Laki-laki dan perempuan sama-sama memiliki bagian tubuh yang bersifat publik dan bersifat pribadi. Jika bagian tubuh yang bersifat publik bebas ditunjukkan, maka bagian tubuh yang bersifat pribadi justru sebaliknya. Ia harus ditutupi dan disembunyikan atas nama kehormatan, misalnya, bagian tengah tubuh dan selangkang.
Konstruksi ini, tentu saja, dibangun berdasarkan prinsip maskulin, terutama untuk perempuan. Bahwa perempuan harus memandang selangkangnya sebagai pusat kehormatan. Pun, berdasarkan prinsip oposisi antarseks, bahwa pusat selangkang perempuan berkarakter buruk hanya karena ia lawan dari phallus laki-laki yang perkasa.

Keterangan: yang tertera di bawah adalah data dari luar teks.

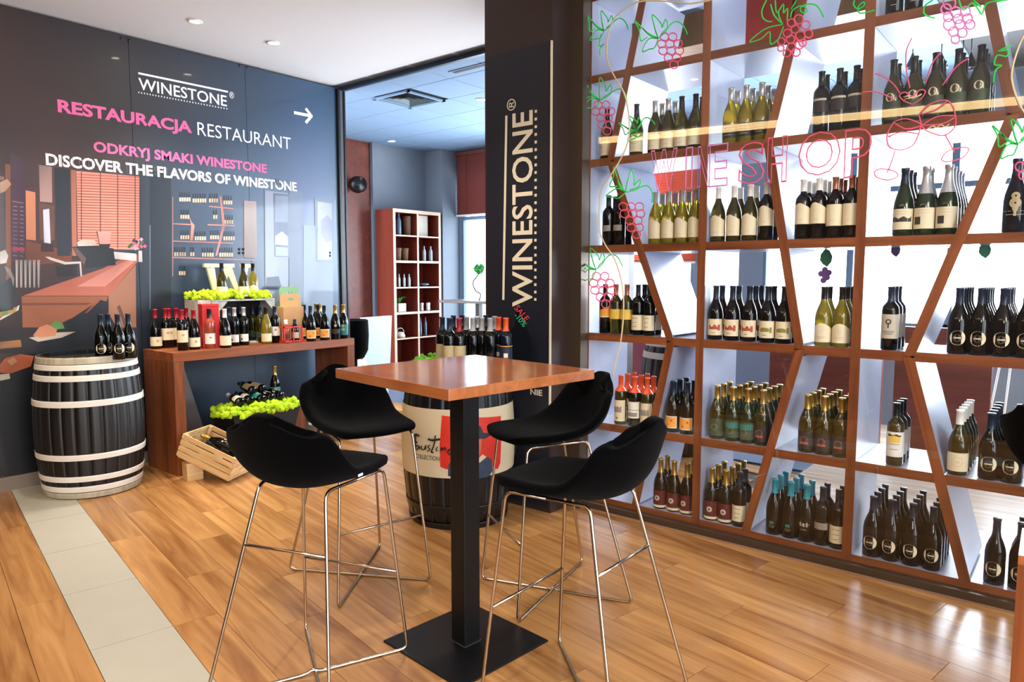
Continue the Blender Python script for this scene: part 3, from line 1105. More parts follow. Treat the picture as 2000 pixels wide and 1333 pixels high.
def shell_pt(u, v):
    """u 0..1 from the front edge to the top of the back, v -1..1 across"""
    prof = [(.300, .746), (.284, .768), (.21, .774), (.09, .764), (-.03, .756), (-.10, .764), (-.150, .790), (-.182, .838), (-.204, .900), (-.222, .958), (-.232, 1.000), (-.235, 1.014)]
    hw = [.140, .172, .194, .207, .214, .217, .213, .203, .188, .168, .138, .108]
    rise = [.000, .000, .004, .020, .052, .088, .100, .080, .040, -.006, -.052, -.085]
    fwd = [-.03, -.02, -.010, .0, .006, .016, .032, .048, .054, .050, .040, .030]
    t = u * (len(prof) - 1)
    i = min(int(t), len(prof) - 2)
    q = t - i
    n_ = len(prof)

    def L_(a):
        p0, p1, p2, p3 = a[max(i - 1, 0)], a[i], a[i + 1], a[min(i + 2, n_ - 1)]
        return .5 * (2 * p1 + (p2 - p0) * q + (2 * p0 - 5 * p1 + 4 * p2 - p3) * q * q + (3 * p1 - p0 - 3 * p2 + p3) * q ** 3)
    x, z = L_([p[0] for p in prof]), L_([p[1] for p in prof])
    av = abs(v)
    return Vector((x + L_(fwd) * av ** 2.2, L_(hw) * v, z + L_(rise) * av ** 2.4))


def make_stool(label, loc, deg):
    t = put('bar_stool', None, None, loc, (0, 0, R(deg)), label=label, cat='stool', group='black bar stools around the bar table')
    if 'stool' in CACHE:
        shell_me, frame_me, foot_me, tag_me = CACHE['stool']
    else:
        bm = nb()
        nu, nv = 26, 14
        g = [[bm.verts.new(shell_pt(i / nu, -1 + 2 * j / nv)) for j in range(nv + 1)] for i in range(nu + 1)]
        for i in range(nu):
            for j in range(nv):
                bm.faces.new((g[i][j], g[i + 1][j], g[i + 1][j + 1], g[i][j + 1]))
        bm.normal_update()
        tmp = mesh_of(bm, 'seat_shell')
        o = bpy.data.objects.new('tmp', tmp)
        COL.objects.link(o)
        s = o.modifiers.new('s', 'SOLIDIFY')
        s.thickness = .036
        s.offset = 1
        b = o.modifiers.new('b', 'SUBSURF')
        b.levels = 1
        dg = bpy.context.evaluated_depsgraph_get()
        shell_me = bpy.data.meshes.new_from_object(o.evaluated_get(dg))
        bpy.data.objects.remove(o)
        shell_me.materials.clear()
        shell_me.materials.append(M_fabric)
        for p in shell_me.polygons:
            p.use_smooth = True
        r = .0062
        zf = r
        zt = ZT - .012
        c = {'FL': (D_, WF), 'FR': (D_, -WF), 'RL': (-D_, WB), 'RR': (-D_, -WB)}
        tp = {'FL': (DFT, WFT), 'FR': (DFT, -WFT), 'RL': (DBT, WBT), 'RR': (DBT, -WBT)}
        B = lambda k: Vector((*c[k], zf))
        T = lambda k: Vector((*tp[k], zt if k[0] == 'F' else zt - .004))
        bm = nb()
        # one bent wire: floor diagonals FL-RR and FR-RL, side bars under the seat
        cross = Vector((0, 0, zf))
        tube(bm, rounded([(T('FL') + T('RL')) / 2, T('FL'), B('FL'), B('RR'), T('RR'), (T('RR') + T('FR')) / 2], .035), r, 8)
        up = Vector((0, 0, .0125))
        mid = (B('FR') + B('RL')) / 2
        dd = (B('RL') - B('FR')).normalized() * .03
        tube(bm, rounded([(T('FR') + T('RR')) / 2, T('FR'), B('FR'), mid - dd, mid + up, mid + dd, B('RL'), T('RL'), (T('FL') + T('RL')) / 2], .03), r, 8)
        frame_me = mesh_of(bm, 'wire_frame', M_chrome)
        at = lambda k, h: B(k) + (T(k) - B(k)) * (h / zt)
        bm = nb()
        tube(bm, [at('FL', HF), at('FR', HF)], .0056, 8)
        f1 = mesh_of(bm, 'footrest', M_chrome)
        bm = nb()
        tube(bm, [at('RL', HB), at('RR', HB)], .0056, 8)
        f2 = mesh_of(bm, 'rear_rail', M_chrome)
        foot_me = (f1, f2)
        bm = nb()
        p = shell_pt(.36, -.93)
        box(bm, (p.x - .013, p.y - .026, p.z - .030), (p.x + .013, p.y - .0225, p.z - .022))
        tag_me = mesh_of(bm, 'tag', M_white)
        CACHE['stool'] = (shell_me, frame_me, foot_me, tag_me)
    put('seat_shell', shell_me, t)
    put('wire_frame', frame_me, t)
    put('footrest', foot_me[0], t)
    put('rear_rail', foot_me[1], t)
    put('care_tag', tag_me, t)
    return t


make_stool('black bar stool nearest the grey floor tiles, back turned to the crate', (1.458, 2.121, 0), 19.4)
make_stool('black bar stool behind the table, in front of the wooden display bench', (2.114, 2.680, 0), -102.9)
make_stool('black bar stool between the table and the pillar banner', (2.571, 1.853, 0), 150.1)
make_stool('black bar stool in front, backed by the wine rack glass', (1.974, 1.288, 0), 90.5)

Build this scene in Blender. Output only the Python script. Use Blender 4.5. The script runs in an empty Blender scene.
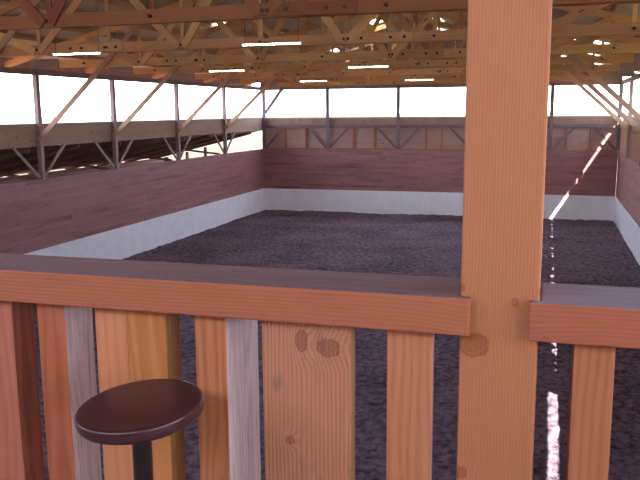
import bpy, math, random
from mathutils import Vector, Matrix, noise
random.seed(7)
S = bpy.context.scene
COL = S.collection

# ------------------------------------------------------------------ layout (metres)
XL, XR, D = -15.04, 3.256, 39.35        # inner faces of the side walls and of the far wall
YB = -3.0                                # rear end of the building
ZK, ZW = 1.2, 3.37                       # top of white kickboard / of the plank wall
ZLB, ZS, ZO = 4.37, 5.07, 6.53           # ledge bottom, sill, top of the open band
ZG = 3.8                                 # gallery deck
XC, HALF = (XL + XR) / 2, (XR - XL) / 2
SL = 0.25                                # roof slope
BAYS = [10.8, 15.45, 20.05, 24.3, 29.2, 34.1, 39.2]
EYE = Vector((0, 0, 5.3717))

def lin(c):
    def f(x):
        x /= 255.0
        return x / 12.92 if x <= .04045 else ((x + .055) / 1.055) ** 2.4
    return (f(c[0]), f(c[1]), f(c[2]), 1.0)

# ------------------------------------------------------------------ materials
class NT:
    def __init__(s, name):
        s.m = bpy.data.materials.new(name); s.m.use_nodes = True
        s.t = s.m.node_tree; s.n = s.t.nodes; s.l = s.t.links
        s.b = s.n['Principled BSDF']
    def new(s, t, **k):
        n = s.n.new(t)
        for a, v in k.items(): setattr(n, a, v)
        return n
    def set(s, sock, v):
        if hasattr(v, 'is_output'): s.l.new(v, sock)
        else: sock.default_value = v
    def math(s, op, a, b=0.0, c=0.0, clamp=False):
        n = s.new('ShaderNodeMath', operation=op); n.use_clamp = clamp
        s.set(n.inputs[0], a); s.set(n.inputs[1], b)
        if op in ('MULTIPLY_ADD', 'SMOOTH_MIN'): s.set(n.inputs[2], c)
        return n.outputs[0]
    def vec(s, x, y, z=0.0):
        n = s.new('ShaderNodeCombineXYZ')
        for i, v in enumerate((x, y, z)): s.set(n.inputs[i], v)
        return n.outputs[0]
    def noise(s, v, scale=1, detail=2, rough=.5):
        n = s.new('ShaderNodeTexNoise'); s.set(n.inputs['Vector'], v)
        n.inputs['Scale'].default_value = scale; n.inputs['Detail'].default_value = detail
        n.inputs['Roughness'].default_value = rough
        return n.outputs[0]
    def rng(s, v, a, b, c=0.0, d=1.0, smooth=True):
        n = s.new('ShaderNodeMapRange'); n.interpolation_type = 'SMOOTHSTEP' if smooth else 'LINEAR'
        s.set(n.inputs[0], v)
        for i, q in enumerate((a, b, c, d)): n.inputs[i + 1].default_value = q
        return n.outputs[0]
    def mix(s, f, a, b):
        n = s.new('ShaderNodeMix', data_type='RGBA')
        s.set(n.inputs[0], f); s.set(n.inputs[6], a); s.set(n.inputs[7], b)
        return n.outputs[2]
    def bump(s, h, strength=.3, dist=.01):
        n = s.new('ShaderNodeBump'); s.set(n.inputs['Height'], h)
        n.inputs['Strength'].default_value = strength; n.inputs['Distance'].default_value = dist
        s.l.new(n.outputs[0], s.b.inputs['Normal'])

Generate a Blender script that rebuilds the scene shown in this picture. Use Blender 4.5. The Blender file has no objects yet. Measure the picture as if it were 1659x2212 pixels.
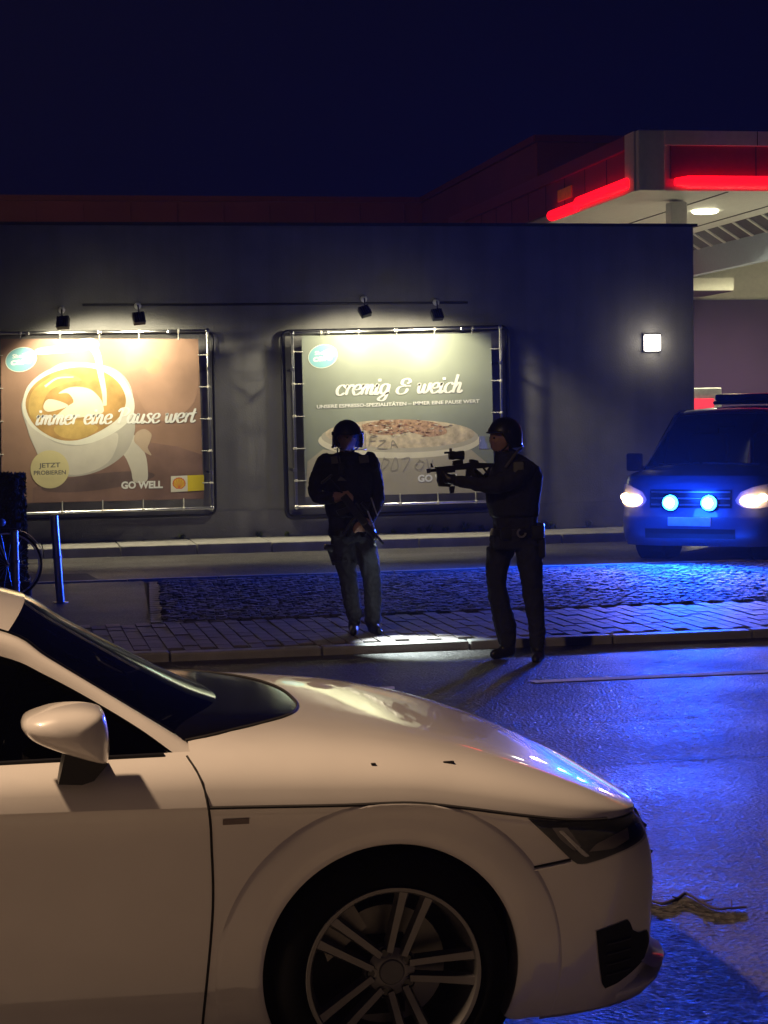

Pada kondisi tertentu, penekanan atas karakter buruk ini sangat sering terjadi dan mengejewantah lewat kata-kata makian, seperti kata “pelacur”. Jadilah selangkang perempuan senjata andalan yang kerap digunakan laki-laki untuk merendahkan nilai seorang perempuan hanya karena satu alasan.
Laki-laki merasa bahwa dialah yang telah memberikan nilai lebih itu kepada perempuan maka haknya pula untuk menurunkan atau mencabutnya. Dalam tatanan dunia maskulin, selalu ada pembenaran atas apa pun yang dilakukan laki-laki terhadap perempuan.
Tubuh perempuan adalah produk sosial yang selalu terancam oleh obyektifikasi.
Tubuh perempuan adalah produk sosial yang selalu terancam oleh obyektifikasi. Di bawah pengawasan masyarakat yang patriarkal, tubuh perempuan juga terus dibebani aturan-aturan yang ketat dan mudah dihakimi jika perempuan melakukan pelanggaran.
Sifat dualisme pun melekat padanya. Perempuan dianggap suci sekaligus kotor. Dia ditinggikan, tetapi juga bisa direndahkan sesuai keperluan.
Efek dari dominasi maskulin ini memunculkan sikap submisif yang merupakan sebentuk kekerasan simbolik yang terbiarkan. Ini seolah terjadi demi pelestarian ketidaksetaraan jender dan pengukuhan atas konstruksi sosial tubuh perempuan yang semena-mena.
Selain untuk merendahkannya, pengolok-olokan secara seksual, ini juga bertujuan untuk mengukuhkan bahwa terdapat kebenaran pada pandangan laki-laki atas perempuan, apa pun itu.
Maka menghukumnya dengan hukum dominasi maskulin, yang bekerja dengan cara mempertontonkan keburukan perempuan, dianggap wajar. Itulah mengapa, oleh dunia maskulin, kata “pelacur” terus dipertahankan hanya karena kata inilah yang dianggap ampuh untuk menjatuhkan martabat perempuan serendah-rendahnya.
Melawan pendominasian memang tidak mudah. Para pemilik suara otoritas sering kali hanya menyediakan dua pilihan: mengalah atau mengikuti arus. Namun, sejak bahasa tidak hanya menjadi jembatan komunikasi, tetapi juga memegang peranan penting bagi identitas kita, maka perjuangan untuk memperbaiki bahasa tidak akan pernah sia-sia, apalagi jika dilakukan lewat sebuah upaya sosial bersama-sama. Mari memulainya dengan satu kata ini.